Unchanged in appearance from his Carthay Circle days, Elinor expects to be back at the top again and shortly. His was no gradual downgrade slip into obscurity. Completing a tenure as musical director for the Fox studio in 1932 he went to Rumania to visit his parents. He was away three years. During that time the cinema parade moved swiftly.

"I returned to find mostly new faces," Elinor said. "The old-timers like Samuel Goldwyn and Louis B. Mayer remembered me but they were fixed with musical directors and top talent. They days of the concert orchestras with the film theaters are gone.

"I have a number of prospects but it has to be something big or nothingòwith me. In the meantime there are occasional calls like this. One can't remain idle."

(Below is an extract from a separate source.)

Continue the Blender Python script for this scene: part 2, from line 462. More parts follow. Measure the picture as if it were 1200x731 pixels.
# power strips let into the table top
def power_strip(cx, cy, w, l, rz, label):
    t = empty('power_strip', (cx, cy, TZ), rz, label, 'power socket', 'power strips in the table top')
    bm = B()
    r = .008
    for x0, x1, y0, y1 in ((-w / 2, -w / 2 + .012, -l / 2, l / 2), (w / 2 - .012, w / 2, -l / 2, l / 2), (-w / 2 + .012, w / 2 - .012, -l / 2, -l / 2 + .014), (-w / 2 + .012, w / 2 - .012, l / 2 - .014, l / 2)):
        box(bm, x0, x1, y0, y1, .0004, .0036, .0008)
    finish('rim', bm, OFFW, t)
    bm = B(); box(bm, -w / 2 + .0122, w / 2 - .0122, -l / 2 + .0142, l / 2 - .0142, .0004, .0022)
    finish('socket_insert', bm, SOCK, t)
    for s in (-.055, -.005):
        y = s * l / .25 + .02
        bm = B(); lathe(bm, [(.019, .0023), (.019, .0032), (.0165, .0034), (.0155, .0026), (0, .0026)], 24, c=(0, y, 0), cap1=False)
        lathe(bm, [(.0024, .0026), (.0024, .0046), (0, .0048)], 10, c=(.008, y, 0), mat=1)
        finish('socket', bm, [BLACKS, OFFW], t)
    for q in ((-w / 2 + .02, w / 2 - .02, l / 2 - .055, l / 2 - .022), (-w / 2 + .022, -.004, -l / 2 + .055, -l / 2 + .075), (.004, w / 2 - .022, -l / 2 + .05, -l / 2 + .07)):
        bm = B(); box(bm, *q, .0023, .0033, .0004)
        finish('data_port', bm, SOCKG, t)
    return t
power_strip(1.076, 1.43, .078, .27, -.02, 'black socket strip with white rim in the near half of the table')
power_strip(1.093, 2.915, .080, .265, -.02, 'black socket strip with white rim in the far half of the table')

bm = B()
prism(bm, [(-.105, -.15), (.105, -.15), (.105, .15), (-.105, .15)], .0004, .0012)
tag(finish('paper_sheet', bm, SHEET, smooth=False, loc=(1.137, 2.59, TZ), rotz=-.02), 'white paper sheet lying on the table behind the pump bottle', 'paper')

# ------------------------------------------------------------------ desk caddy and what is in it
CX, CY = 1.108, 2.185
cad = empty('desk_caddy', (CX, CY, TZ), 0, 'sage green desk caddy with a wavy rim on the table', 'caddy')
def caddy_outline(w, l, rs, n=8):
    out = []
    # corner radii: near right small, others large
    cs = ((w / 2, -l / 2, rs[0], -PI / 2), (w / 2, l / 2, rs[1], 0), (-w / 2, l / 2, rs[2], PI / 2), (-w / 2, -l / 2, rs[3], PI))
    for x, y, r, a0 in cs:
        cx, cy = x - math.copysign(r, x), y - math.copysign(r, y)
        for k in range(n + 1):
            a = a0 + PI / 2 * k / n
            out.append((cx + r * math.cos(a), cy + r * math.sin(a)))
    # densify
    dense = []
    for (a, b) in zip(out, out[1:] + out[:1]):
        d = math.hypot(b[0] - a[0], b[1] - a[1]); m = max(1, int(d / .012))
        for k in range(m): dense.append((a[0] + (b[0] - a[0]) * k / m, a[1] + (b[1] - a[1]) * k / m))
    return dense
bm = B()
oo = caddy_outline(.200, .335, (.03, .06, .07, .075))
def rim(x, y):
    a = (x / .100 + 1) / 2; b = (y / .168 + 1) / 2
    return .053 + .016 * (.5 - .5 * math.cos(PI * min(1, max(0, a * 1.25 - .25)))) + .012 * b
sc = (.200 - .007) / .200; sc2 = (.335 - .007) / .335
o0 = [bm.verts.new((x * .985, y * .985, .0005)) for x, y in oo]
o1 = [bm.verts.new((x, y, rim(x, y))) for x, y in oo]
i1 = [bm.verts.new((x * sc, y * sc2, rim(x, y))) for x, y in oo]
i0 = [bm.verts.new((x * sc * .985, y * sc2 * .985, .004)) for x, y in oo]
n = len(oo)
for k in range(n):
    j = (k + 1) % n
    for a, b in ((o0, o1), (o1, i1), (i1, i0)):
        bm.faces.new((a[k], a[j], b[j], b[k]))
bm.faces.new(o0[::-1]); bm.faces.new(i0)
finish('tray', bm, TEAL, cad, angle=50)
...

Elinor was in his early 20s when, with D.W. Griffith, he first made musical scores a vital part of important motion pictures. He composed the scores for many of Griffith's greatest pictures. He composed the scores for many of Griffith's greatest pictures, took his orchestra with the national road showings of these productions.

Samuel Goldwyn brought him back to the picture capital after his association with Griffith to conduct the orchestra at the California Theater, a house which Goldwyn then owned.

"Georgie Stoll was one of the members of my orchestra," Elinor recalled. "Raymond Paige was my librarian, later my second violinist, finally my assistant.

"In 1921 I paid Lawrence Tibbett $25 a week to sing with my orchestra at the California. Ramon Novarro later sang in the chorus there."

At the Carthay Circle, where his name was always featured in lights, he was managing director, as well as orchestra conductor, for four years. Perhaps the most famous of the musical scores he composed for the many memorable pictures played there was that which accompanied the silent version of Seventh Heaven.

Elinor apparently has lost none of his enthusiasm and fire that were his at the heyday of his career. And those who get a quick glimpse of the orchestra leader in the Adolphe Menjou party scenes of The Goldwyn Follies may do well to remember his face. They'll be seeing him again on the concert stage.